A total of 39 people were confirmed dead while the figure of those missing soared 43 as search and rescue operations continued Thursday in Hiroshima Prefecture in western Japan, following Wednesday's massive landslides triggered by torrential rain, local press reported.

People who went missing rose sharply from the previous day's seven to Thursday's 43 as 2,700 police, firefighters and Japan's Ground Self-Defense Force personnel were involved in rescue operations.

The report quoted the police as saying that the latest figure for those missing came as a result of cross-checking information with firefighters.

An analysis of aerial photos showed landslides at 31 places in the western Japan city, signaling the seriousness of the disaster which took place from late Tuesday to early Wednesday.

Japan's Disaster Management Minister Keiji Furuya visited disaster-hit Asaminami Ward of Hiroshima and vowed to make all-out efforts to find the missing people, while a Japanese research institute under the Land, Infrastructure, Transport and Tourism Ministry also continued surveying the cause of the landslides.

Hiroshima was hit by torrential rain in the early hours of Wednesday with more than 100 mm of rain per hour recorded, triggering dozens of reports of people buried alive or washed away in flooding.

Asakita Ward of Hiroshima was one of the hardest hit areas with a record 217.5 mm of rain falling in the three hours from 1:30 a.m. local time Wednesday.

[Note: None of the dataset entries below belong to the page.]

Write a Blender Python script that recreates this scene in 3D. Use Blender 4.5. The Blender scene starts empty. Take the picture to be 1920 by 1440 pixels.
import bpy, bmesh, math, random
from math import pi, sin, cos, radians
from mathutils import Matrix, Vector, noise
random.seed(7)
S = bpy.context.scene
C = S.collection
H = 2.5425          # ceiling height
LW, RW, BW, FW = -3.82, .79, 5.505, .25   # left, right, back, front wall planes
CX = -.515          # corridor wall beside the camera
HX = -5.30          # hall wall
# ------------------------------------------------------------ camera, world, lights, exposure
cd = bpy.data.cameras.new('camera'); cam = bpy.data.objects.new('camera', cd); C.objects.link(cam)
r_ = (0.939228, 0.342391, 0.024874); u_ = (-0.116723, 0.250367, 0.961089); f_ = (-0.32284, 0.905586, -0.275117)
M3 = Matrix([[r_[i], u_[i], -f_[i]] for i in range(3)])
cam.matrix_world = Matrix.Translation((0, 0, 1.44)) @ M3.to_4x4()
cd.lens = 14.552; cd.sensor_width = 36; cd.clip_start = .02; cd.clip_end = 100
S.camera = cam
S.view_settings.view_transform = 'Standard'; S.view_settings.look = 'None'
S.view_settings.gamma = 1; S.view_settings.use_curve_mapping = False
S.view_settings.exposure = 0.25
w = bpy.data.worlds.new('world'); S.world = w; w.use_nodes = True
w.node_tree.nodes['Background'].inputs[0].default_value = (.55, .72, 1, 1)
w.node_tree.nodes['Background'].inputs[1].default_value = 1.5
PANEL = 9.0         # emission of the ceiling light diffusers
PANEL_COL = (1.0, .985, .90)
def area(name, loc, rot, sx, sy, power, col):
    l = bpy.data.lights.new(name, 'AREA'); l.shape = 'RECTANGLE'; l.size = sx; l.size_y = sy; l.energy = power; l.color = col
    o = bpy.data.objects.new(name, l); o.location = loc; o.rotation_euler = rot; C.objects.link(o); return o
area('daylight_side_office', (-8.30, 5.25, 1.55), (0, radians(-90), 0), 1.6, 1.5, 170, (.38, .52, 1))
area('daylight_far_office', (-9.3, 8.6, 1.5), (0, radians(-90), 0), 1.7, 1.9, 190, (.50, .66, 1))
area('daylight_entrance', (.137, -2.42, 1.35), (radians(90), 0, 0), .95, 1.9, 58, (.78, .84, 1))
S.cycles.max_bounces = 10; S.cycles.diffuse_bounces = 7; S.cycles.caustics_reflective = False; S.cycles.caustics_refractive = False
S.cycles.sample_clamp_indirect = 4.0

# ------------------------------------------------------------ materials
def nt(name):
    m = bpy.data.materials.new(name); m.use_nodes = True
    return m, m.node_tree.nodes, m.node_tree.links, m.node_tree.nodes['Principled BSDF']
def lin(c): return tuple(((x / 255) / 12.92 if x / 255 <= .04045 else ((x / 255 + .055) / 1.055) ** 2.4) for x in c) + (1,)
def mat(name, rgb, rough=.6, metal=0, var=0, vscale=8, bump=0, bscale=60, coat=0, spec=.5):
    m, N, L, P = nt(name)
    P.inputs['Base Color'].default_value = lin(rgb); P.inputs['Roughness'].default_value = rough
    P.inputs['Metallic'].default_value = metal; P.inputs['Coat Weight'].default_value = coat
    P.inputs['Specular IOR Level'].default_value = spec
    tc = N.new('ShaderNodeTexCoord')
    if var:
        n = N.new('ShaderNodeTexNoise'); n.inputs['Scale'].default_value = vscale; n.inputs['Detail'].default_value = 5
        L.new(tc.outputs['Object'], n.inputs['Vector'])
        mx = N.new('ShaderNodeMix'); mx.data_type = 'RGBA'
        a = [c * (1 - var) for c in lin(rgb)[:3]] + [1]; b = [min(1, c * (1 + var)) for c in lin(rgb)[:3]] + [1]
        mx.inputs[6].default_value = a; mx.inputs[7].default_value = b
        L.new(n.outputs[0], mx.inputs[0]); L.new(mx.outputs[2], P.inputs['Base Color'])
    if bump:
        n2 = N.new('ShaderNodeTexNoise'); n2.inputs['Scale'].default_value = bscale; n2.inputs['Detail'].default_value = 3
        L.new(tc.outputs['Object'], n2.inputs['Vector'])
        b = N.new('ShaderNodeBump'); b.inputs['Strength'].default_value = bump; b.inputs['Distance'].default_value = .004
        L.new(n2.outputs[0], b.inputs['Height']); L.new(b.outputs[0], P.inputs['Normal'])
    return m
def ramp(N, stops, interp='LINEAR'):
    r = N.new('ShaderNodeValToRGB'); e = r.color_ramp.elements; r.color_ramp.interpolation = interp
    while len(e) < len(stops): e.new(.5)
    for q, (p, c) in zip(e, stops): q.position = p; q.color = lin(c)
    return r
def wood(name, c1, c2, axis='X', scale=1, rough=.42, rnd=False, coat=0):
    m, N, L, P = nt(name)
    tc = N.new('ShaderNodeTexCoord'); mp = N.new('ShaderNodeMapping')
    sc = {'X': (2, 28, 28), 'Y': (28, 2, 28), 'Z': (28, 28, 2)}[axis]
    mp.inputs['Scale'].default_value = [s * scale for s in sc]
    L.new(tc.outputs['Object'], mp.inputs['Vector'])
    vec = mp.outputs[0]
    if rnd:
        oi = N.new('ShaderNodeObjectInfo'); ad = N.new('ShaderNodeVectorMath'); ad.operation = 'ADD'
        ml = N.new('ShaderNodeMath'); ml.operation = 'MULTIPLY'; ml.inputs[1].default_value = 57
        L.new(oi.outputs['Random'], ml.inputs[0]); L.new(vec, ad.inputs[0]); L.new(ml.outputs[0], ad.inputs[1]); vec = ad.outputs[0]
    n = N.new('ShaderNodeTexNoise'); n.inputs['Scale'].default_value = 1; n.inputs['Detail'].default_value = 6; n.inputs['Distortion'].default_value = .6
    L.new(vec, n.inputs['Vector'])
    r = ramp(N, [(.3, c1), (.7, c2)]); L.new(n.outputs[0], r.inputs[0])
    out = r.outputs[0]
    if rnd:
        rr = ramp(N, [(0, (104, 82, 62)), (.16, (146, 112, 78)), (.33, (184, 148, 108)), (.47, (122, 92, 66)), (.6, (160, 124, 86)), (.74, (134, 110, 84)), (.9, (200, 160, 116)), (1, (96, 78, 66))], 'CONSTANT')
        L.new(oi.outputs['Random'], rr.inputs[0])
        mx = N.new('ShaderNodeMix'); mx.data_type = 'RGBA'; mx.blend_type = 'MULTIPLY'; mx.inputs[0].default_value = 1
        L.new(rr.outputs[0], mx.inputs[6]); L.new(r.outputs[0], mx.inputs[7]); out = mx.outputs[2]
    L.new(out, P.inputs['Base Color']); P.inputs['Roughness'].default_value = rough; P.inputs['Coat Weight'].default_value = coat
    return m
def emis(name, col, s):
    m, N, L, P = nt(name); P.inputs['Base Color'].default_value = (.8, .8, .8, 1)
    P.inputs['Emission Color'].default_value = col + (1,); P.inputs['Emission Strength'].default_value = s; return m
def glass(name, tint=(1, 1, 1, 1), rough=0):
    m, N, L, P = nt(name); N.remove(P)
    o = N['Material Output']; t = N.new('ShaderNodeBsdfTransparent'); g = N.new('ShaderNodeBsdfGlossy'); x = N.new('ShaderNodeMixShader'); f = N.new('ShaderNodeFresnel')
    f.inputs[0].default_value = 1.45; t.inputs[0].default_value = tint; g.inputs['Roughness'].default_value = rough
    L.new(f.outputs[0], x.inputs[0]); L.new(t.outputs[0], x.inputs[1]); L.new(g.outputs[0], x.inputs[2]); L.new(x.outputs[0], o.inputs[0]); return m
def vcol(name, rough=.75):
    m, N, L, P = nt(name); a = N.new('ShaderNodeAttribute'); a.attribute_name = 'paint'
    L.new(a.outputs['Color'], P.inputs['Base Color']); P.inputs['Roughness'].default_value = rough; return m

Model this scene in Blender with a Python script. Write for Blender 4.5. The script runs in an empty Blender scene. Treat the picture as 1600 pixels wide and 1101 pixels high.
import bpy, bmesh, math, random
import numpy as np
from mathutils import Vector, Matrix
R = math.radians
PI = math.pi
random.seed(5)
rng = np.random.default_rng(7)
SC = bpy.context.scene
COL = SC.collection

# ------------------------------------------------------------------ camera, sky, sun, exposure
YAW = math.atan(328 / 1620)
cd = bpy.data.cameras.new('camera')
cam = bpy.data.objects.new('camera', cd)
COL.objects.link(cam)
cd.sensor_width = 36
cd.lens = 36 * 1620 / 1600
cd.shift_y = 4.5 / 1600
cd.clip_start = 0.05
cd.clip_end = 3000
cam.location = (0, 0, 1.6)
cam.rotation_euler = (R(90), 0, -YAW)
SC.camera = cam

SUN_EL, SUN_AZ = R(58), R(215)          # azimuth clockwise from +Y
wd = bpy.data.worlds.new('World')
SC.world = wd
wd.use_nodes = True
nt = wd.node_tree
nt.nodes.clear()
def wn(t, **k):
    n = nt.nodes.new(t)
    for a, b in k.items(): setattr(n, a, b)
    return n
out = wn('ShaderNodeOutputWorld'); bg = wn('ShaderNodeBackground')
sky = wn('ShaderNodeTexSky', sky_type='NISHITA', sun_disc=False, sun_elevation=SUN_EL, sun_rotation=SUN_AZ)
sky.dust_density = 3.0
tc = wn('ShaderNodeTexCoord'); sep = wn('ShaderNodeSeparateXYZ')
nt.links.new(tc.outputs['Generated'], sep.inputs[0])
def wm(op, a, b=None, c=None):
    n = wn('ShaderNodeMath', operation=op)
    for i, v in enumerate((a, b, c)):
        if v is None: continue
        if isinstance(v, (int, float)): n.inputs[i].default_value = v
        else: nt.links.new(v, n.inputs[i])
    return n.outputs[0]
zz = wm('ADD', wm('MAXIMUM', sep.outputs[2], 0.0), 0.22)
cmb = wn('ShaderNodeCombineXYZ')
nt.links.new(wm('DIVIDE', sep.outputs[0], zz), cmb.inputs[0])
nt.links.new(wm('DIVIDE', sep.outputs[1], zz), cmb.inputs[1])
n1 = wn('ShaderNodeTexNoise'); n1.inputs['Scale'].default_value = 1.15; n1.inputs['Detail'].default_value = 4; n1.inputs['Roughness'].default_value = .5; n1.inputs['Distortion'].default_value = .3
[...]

According to reports, a 2-year-old boy and an 11-year-old boy who were both buried in a mudslide, as well as a rescue worker were among the victims of the disaster.

The Japan Meteorological Agency said Thursday heavy rain is expected to fall in a wide range of areas from western Japan to northern Japan between Friday and Saturday, warning of sediment disasters, sudden floods, twisters and lightning. As rescue operations continue, the casualty figures in the disaster are likely to rise further, it was learned.